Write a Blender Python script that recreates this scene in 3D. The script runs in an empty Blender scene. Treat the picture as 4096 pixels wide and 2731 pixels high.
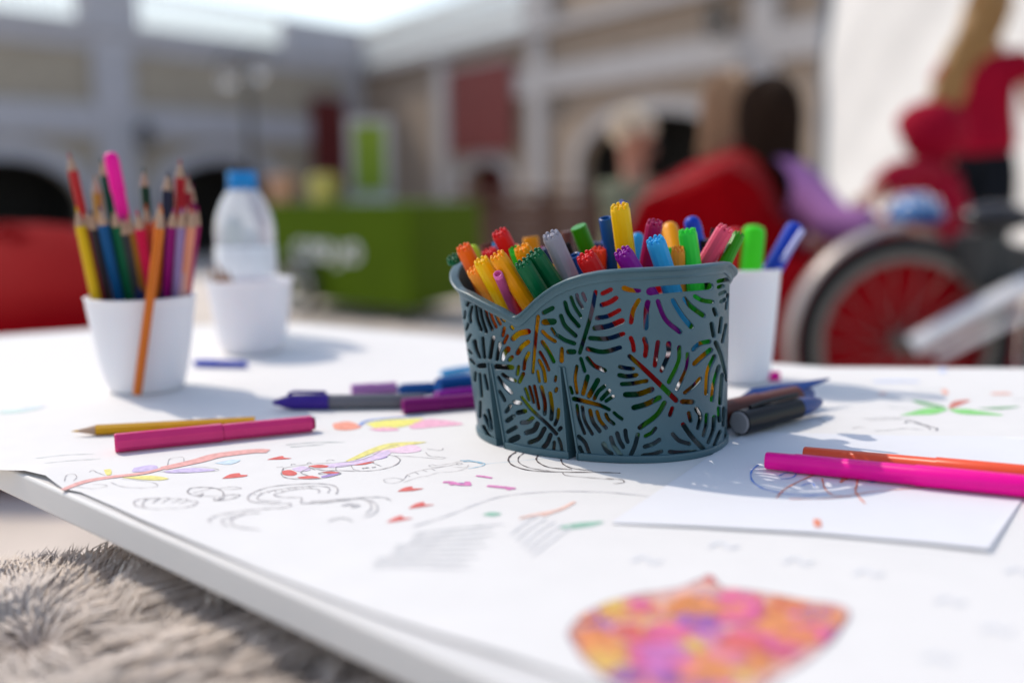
import bpy, bmesh, math, random
import numpy as np
from mathutils import Vector, Matrix, noise
from mathutils.geometry import delaunay_2d_cdt
random.seed(4); rng = np.random.default_rng(4)
S = bpy.context.scene
COL = S.collection
# ------------------------------------------------------------------ camera
CAMZ, PITCH, ROLL, FPX, CX, CY = .65, math.radians(8.9), math.radians(.5), 4096*35/36, 2048, 1365.5
_f = np.array([0, math.cos(PITCH), -math.sin(PITCH)]); _r0 = np.array([1., 0, 0]); _u0 = np.array([0, math.sin(PITCH), math.cos(PITCH)])
CR = math.cos(ROLL)*_r0-math.sin(ROLL)*_u0; CU = math.cos(ROLL)*_u0+math.sin(ROLL)*_r0; CF = _f
CO = np.array([0, 0, CAMZ])
cam = bpy.data.cameras.new('camera'); co = bpy.data.objects.new('camera', cam); COL.objects.link(co)
m = Matrix(((CR[0], CU[0], -CF[0], 0), (CR[1], CU[1], -CF[1], 0), (CR[2], CU[2], -CF[2], CAMZ), (0, 0, 0, 1)))
co.matrix_world = m
cam.lens = 35; cam.sensor_width = 36; cam.clip_start = .02; cam.clip_end = 800
cam.dof.use_dof = True; cam.dof.focus_distance = .645; cam.dof.aperture_fstop = 1.8; cam.dof.aperture_blades = 9
S.camera = co
# ------------------------------------------------------------------ light
SUN_AZ, SUN_EL = math.radians(-52), math.radians(47)      # azimuth clockwise from +Y
w = bpy.data.worlds.new('World'); S.world = w; w.use_nodes = True
nt = w.node_tree; nt.nodes.clear()
sk = nt.nodes.new('ShaderNodeTexSky'); sk.sky_type = 'NISHITA'; sk.sun_disc = False
sk.sun_elevation = SUN_EL; sk.sun_rotation = SUN_AZ; sk.air_density = 1.2; sk.dust_density = 1.5; sk.ozone_density = 1
bg = nt.nodes.new('ShaderNodeBackground'); bg.inputs[1].default_value = .15
ow = nt.nodes.new('ShaderNodeOutputWorld')
wtc = nt.nodes.new('ShaderNodeTexCoord'); wsp = nt.nodes.new('ShaderNodeSeparateXYZ'); nt.links.new(wtc.outputs['Generated'], wsp.inputs[0])
wr = nt.nodes.new('ShaderNodeValToRGB'); wr.color_ramp.elements[0].position = 0; wr.color_ramp.elements[0].color = (.46, .43, .40, 1); wr.color_ramp.elements[1].position = .75; wr.color_ramp.elements[1].color = (0, 0, 0, 1)
el_ = wr.color_ramp.elements.new(.28); el_.color = (.29, .27, .25, 1); nt.links.new(wsp.outputs[2], wr.inputs[0])       # pale glow added to the sky colour to whiten it, strongest at the horizon
wm_ = nt.nodes.new('ShaderNodeVectorMath'); wm_.operation = 'MULTIPLY_ADD'; wm_.inputs[1].default_value = (5, 5, 5)
nt.links.new(wr.outputs[0], wm_.inputs[0]); nt.links.new(sk.outputs[0], wm_.inputs[2]); nt.links.new(wm_.outputs[0], bg.inputs[0])
nt.links.new(bg.outputs[0], ow.inputs[0])
sl = bpy.data.lights.new('sun', 'SUN'); sl.energy = 2.3; sl.angle = math.radians(.53); sl.color = (1, .91, .78)
so = bpy.data.objects.new('sun', sl); COL.objects.link(so)
sd = Vector((math.sin(SUN_AZ)*math.cos(SUN_EL), math.cos(SUN_AZ)*math.cos(SUN_EL), math.sin(SUN_EL)))
so.rotation_euler = sd.to_track_quat('Z', 'Y').to_euler(); so.location = sd*20
vs = S.view_settings; vs.view_transform = 'Standard'; vs.look = 'None'; vs.exposure = .22; vs.gamma = 1; vs.use_curve_mapping = False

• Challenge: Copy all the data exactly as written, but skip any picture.

• Result for this task:
Write a Blender Python script that recreates this scene in 3D. The script runs in an empty Blender scene. Treat the picture as 4096 pixels wide and 2731 pixels high.
import bpy, bmesh, math, random
import numpy as np
from mathutils import Vector, Matrix, noise
from mathutils.geometry import delaunay_2d_cdt
random.seed(4); rng = np.random.default_rng(4)
S = bpy.context.scene
COL = S.collection
# ------------------------------------------------------------------ camera
CAMZ, PITCH, ROLL, FPX, CX, CY = .65, math.radians(8.9), math.radians(.5), 4096*35/36, 2048, 1365.5
_f = np.array([0, math.cos(PITCH), -math.sin(PITCH)]); _r0 = np.array([1., 0, 0]); _u0 = np.array([0, math.sin(PITCH), math.cos(PITCH)])
CR = math.cos(ROLL)*_r0-math.sin(ROLL)*_u0; CU = math.cos(ROLL)*_u0+math.sin(ROLL)*_r0; CF = _f
CO = np.array([0, 0, CAMZ])
cam = bpy.data.cameras.new('camera'); co = bpy.data.objects.new('camera', cam); COL.objects.link(co)
m = Matrix(((CR[0], CU[0], -CF[0], 0), (CR[1], CU[1], -CF[1], 0), (CR[2], CU[2], -CF[2], CAMZ), (0, 0, 0, 1)))
co.matrix_world = m
cam.lens = 35; cam.sensor_width = 36; cam.clip_start = .02; cam.clip_end = 800
cam.dof.use_dof = True; cam.dof.focus_distance = .645; cam.dof.aperture_fstop = 1.8; cam.dof.aperture_blades = 9
S.camera = co
# ------------------------------------------------------------------ light
SUN_AZ, SUN_EL = math.radians(-52), math.radians(47)      # azimuth clockwise from +Y
w = bpy.data.worlds.new('World'); S.world = w; w.use_nodes = True
nt = w.node_tree; nt.nodes.clear()
sk = nt.nodes.new('ShaderNodeTexSky'); sk.sky_type = 'NISHITA'; sk.sun_disc = False
sk.sun_elevation = SUN_EL; sk.sun_rotation = SUN_AZ; sk.air_density = 1.2; sk.dust_density = 1.5; sk.ozone_density = 1
bg = nt.nodes.new('ShaderNodeBackground'); bg.inputs[1].default_value = .15
ow = nt.nodes.new('ShaderNodeOutputWorld')
wtc = nt.nodes.new('ShaderNodeTexCoord'); wsp = nt.nodes.new('ShaderNodeSeparateXYZ'); nt.links.new(wtc.outputs['Generated'], wsp.inputs[0])
wr = nt.nodes.new('ShaderNodeValToRGB'); wr.color_ramp.elements[0].position = 0; wr.color_ramp.elements[0].color = (.46, .43, .40, 1); wr.color_ramp.elements[1].position = .75; wr.color_ramp.elements[1].color = (0, 0, 0, 1)
el_ = wr.color_ramp.elements.new(.28); el_.color = (.29, .27, .25, 1); nt.links.new(wsp.outputs[2], wr.inputs[0])       # pale glow added to the sky colour to whiten it, strongest at the horizon
wm_ = nt.nodes.new('ShaderNodeVectorMath'); wm_.operation = 'MULTIPLY_ADD'; wm_.inputs[1].default_value = (5, 5, 5)
nt.links.new(wr.outputs[0], wm_.inputs[0]); nt.links.new(sk.outputs[0], wm_.inputs[2]); nt.links.new(wm_.outputs[0], bg.inputs[0])
nt.links.new(bg.outputs[0], ow.inputs[0])
sl = bpy.data.lights.new('sun', 'SUN'); sl.energy = 2.3; sl.angle = math.radians(.53); sl.color = (1, .91, .78)
so = bpy.data.objects.new('sun', sl); COL.objects.link(so)
sd = Vector((math.sin(SUN_AZ)*math.cos(SUN_EL), math.cos(SUN_AZ)*math.cos(SUN_EL), math.sin(SUN_EL)))
so.rotation_euler = sd.to_track_quat('Z', 'Y').to_euler(); so.location = sd*20
vs = S.view_settings; vs.view_transform = 'Standard'; vs.look = 'None'; vs.exposure = .22; vs.gamma = 1; vs.use_curve_mapping = False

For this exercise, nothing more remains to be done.